Picture: ISTOCK
Picture: ISTOCK

The rand was edgy on Thursday morning, but kept within recent ranges, as market participants continued to watch global developments.

US government bond yields rose to new multiyear highs in early trade, but this time the effect has not necessarily translated into a stronger dollar, which is the world’s reserve currency.

"It’s uncertain times for the rand, as it continues to search for directional bias," ETM Analytics market analyst Halen Bothma said.

The resurgent dollar has been a thorn in the rand’s side, though political and economic concerns in Turkey and Argentina added a negative undertone.

Over the past few sessions, the Turkish lira has hit a series of record low against the dollar, despite recent increases in interest rates in the country.

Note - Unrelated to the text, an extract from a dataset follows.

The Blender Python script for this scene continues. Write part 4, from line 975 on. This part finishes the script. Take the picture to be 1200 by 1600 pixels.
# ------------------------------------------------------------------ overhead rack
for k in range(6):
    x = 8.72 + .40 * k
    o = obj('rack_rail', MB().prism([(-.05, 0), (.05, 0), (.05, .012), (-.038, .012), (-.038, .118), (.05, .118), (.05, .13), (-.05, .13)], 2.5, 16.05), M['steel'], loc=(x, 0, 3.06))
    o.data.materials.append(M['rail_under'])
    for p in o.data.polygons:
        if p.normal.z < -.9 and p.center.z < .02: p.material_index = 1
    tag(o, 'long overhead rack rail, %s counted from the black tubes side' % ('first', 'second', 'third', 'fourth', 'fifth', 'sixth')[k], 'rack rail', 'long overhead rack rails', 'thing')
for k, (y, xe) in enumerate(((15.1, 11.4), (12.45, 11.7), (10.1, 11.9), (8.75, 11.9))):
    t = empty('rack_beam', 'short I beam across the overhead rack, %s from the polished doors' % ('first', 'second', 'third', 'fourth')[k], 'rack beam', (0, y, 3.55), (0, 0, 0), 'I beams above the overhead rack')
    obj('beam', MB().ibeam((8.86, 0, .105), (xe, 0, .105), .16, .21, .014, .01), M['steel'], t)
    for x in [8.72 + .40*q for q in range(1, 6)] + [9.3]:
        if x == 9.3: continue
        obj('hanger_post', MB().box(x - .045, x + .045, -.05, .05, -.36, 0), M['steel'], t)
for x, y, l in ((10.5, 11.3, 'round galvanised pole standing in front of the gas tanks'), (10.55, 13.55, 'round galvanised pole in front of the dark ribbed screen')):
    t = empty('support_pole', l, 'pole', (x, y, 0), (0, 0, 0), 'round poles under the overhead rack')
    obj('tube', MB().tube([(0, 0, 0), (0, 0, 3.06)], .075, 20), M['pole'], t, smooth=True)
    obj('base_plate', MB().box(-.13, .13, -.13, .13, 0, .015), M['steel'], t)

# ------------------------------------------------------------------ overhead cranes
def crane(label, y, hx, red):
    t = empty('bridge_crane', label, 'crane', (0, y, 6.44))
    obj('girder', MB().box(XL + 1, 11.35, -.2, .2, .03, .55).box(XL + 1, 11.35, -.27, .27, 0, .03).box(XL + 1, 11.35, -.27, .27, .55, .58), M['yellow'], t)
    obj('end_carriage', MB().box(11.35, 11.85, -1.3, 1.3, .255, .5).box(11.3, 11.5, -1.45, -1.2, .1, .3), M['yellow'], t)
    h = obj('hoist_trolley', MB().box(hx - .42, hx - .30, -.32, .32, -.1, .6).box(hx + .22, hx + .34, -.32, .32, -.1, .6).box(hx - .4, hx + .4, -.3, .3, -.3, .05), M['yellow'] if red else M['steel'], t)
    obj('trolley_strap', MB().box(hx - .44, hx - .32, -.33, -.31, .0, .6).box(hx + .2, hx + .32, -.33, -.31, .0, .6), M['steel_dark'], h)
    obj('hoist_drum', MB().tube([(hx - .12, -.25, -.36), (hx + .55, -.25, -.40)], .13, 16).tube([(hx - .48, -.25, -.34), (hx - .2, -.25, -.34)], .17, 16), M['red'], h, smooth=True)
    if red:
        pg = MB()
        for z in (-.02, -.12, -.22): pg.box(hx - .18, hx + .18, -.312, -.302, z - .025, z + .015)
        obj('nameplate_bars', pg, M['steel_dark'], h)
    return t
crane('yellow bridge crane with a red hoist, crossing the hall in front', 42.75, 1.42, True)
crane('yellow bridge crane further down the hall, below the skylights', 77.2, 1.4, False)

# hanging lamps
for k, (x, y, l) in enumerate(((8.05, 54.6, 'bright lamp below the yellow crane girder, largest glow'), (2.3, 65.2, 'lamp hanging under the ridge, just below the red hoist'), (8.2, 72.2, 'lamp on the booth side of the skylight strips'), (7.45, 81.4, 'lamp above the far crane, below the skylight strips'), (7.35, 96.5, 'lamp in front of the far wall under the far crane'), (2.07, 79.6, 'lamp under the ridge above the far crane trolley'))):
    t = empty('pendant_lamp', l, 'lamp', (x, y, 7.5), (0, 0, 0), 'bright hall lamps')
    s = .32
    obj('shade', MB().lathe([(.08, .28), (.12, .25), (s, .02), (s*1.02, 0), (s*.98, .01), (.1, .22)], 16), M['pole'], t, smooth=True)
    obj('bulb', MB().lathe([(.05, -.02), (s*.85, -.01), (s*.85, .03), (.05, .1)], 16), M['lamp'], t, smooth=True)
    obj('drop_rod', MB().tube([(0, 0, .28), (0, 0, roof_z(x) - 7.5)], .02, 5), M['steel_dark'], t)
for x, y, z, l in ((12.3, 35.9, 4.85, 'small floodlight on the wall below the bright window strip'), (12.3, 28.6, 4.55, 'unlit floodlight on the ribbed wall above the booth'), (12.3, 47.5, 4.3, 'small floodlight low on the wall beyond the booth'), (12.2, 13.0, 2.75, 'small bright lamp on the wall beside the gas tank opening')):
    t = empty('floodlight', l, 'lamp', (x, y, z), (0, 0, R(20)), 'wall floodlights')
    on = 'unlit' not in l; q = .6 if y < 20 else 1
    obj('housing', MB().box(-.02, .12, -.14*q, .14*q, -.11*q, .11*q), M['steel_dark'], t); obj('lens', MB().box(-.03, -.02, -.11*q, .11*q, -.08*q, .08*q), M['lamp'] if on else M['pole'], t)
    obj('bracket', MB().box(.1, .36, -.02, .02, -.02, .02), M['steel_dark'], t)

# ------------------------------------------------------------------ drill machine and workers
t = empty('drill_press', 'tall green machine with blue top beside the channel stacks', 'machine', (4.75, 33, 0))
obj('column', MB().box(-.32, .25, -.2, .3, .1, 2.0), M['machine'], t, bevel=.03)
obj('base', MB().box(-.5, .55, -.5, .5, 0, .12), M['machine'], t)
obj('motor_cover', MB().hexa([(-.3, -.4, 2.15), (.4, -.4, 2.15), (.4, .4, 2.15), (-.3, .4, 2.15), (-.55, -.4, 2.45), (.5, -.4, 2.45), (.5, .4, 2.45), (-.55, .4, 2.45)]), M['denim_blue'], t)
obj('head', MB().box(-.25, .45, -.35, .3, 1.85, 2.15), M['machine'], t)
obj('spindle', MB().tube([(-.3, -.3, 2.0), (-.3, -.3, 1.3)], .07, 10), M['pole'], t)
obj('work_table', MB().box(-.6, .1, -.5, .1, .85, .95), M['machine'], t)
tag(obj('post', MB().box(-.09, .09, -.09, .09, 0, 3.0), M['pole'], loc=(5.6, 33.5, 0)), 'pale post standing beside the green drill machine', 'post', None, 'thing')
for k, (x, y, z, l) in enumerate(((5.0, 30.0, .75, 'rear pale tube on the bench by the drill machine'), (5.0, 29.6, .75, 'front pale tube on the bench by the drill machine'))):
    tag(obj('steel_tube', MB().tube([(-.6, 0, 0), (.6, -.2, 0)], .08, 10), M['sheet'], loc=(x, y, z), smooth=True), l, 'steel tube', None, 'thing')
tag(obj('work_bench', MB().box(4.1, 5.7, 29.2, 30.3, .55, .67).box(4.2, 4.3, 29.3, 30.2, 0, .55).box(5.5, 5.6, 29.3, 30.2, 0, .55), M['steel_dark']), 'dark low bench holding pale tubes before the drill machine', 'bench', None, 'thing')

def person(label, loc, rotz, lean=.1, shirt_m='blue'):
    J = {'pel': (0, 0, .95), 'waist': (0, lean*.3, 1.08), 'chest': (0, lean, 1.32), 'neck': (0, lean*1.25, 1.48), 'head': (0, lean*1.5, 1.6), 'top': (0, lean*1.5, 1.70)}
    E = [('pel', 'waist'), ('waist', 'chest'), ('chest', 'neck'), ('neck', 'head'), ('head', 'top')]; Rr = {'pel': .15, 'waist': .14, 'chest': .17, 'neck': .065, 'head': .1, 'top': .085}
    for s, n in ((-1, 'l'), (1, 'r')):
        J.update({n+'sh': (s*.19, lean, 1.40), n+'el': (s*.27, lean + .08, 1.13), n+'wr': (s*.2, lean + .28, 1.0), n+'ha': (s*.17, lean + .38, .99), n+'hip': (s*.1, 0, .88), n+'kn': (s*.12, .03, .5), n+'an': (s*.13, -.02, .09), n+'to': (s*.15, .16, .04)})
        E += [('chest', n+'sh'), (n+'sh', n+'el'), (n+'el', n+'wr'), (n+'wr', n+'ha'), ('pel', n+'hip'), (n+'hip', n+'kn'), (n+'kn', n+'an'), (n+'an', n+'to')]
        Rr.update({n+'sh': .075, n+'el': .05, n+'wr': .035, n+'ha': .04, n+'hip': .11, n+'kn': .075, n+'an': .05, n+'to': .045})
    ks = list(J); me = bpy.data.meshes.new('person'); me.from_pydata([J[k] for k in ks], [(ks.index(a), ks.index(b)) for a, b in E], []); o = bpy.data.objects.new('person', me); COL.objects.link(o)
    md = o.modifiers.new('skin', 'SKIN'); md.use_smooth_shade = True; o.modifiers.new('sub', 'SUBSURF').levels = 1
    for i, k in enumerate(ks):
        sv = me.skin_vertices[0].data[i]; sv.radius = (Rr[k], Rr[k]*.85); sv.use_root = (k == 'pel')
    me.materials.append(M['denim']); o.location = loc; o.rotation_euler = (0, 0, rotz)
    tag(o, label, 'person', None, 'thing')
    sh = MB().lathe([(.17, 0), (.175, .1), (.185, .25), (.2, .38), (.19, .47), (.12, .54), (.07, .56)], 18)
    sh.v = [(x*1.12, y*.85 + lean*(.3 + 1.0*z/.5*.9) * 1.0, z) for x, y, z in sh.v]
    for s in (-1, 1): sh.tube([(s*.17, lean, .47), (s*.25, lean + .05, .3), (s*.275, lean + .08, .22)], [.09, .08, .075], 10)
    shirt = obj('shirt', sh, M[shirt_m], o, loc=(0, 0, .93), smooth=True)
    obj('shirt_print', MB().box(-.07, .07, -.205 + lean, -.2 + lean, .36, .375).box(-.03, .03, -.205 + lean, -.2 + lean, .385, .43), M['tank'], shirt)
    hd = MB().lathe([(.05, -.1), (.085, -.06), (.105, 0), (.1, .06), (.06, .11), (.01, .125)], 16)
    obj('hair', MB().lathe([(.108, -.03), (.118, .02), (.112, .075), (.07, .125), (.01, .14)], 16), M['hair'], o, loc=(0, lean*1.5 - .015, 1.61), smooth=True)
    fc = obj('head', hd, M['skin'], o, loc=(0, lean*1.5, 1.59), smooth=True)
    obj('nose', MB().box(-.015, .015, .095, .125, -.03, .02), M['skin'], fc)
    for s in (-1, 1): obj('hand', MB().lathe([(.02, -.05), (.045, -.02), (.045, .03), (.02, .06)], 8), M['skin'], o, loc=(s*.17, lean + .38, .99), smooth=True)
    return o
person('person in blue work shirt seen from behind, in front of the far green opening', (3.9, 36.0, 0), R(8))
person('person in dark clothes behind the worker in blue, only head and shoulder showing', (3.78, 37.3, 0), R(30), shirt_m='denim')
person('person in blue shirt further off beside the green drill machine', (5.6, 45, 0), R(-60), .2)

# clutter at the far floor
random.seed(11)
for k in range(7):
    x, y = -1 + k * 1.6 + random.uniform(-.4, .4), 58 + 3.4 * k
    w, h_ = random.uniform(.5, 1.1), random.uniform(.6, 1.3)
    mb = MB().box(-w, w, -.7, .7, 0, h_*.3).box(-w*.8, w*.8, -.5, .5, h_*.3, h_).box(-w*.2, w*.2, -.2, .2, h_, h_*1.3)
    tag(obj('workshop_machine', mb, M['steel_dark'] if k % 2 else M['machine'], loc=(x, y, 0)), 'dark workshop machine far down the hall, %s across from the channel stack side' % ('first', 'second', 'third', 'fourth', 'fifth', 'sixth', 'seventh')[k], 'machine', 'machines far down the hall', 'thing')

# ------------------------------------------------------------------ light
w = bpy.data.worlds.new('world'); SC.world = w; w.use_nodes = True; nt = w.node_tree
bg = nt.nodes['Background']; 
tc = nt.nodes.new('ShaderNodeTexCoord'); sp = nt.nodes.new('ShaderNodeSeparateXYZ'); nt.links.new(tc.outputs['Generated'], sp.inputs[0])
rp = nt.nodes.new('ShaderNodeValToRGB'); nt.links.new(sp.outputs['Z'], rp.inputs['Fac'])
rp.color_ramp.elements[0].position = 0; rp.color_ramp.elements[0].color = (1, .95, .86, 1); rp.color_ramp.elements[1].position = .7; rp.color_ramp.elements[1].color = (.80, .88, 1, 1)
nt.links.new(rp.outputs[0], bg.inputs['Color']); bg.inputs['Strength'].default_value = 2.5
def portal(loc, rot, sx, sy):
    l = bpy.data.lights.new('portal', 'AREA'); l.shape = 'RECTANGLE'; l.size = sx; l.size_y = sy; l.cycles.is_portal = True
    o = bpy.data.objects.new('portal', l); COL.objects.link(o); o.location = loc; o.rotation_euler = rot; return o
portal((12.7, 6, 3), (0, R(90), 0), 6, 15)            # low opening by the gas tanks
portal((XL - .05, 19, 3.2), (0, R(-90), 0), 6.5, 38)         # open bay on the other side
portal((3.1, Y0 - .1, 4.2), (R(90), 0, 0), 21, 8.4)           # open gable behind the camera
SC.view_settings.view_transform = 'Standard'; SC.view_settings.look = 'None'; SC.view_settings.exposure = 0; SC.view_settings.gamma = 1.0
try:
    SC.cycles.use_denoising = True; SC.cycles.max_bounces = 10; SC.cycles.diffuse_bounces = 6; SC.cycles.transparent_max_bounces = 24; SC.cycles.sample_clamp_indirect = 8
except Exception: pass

The lira has since stabilised, after Turkish central bank verbally intervened on Wednesday, saying it would meet President Recep Tayyip Erdogan, who is reportedly looking to interfere in setting monetary policy.

The rand is a key variable in the outlook for inflation, which the South African Reserve Bank closely monitors when deciding on interest rates.

The bout of volatility in the rand exchange rand comes as economists expect inflation to rise in the coming months from a seven-year low of 3.8%, reached in March.

At 10.09am, the rand was at R12.4677 to the dollar from R12.4428, R14.7310 to the euro from R14.6918 and at R16.8570 to the pound from R16.7858.

The euro was at $1.1815, from $1.1807.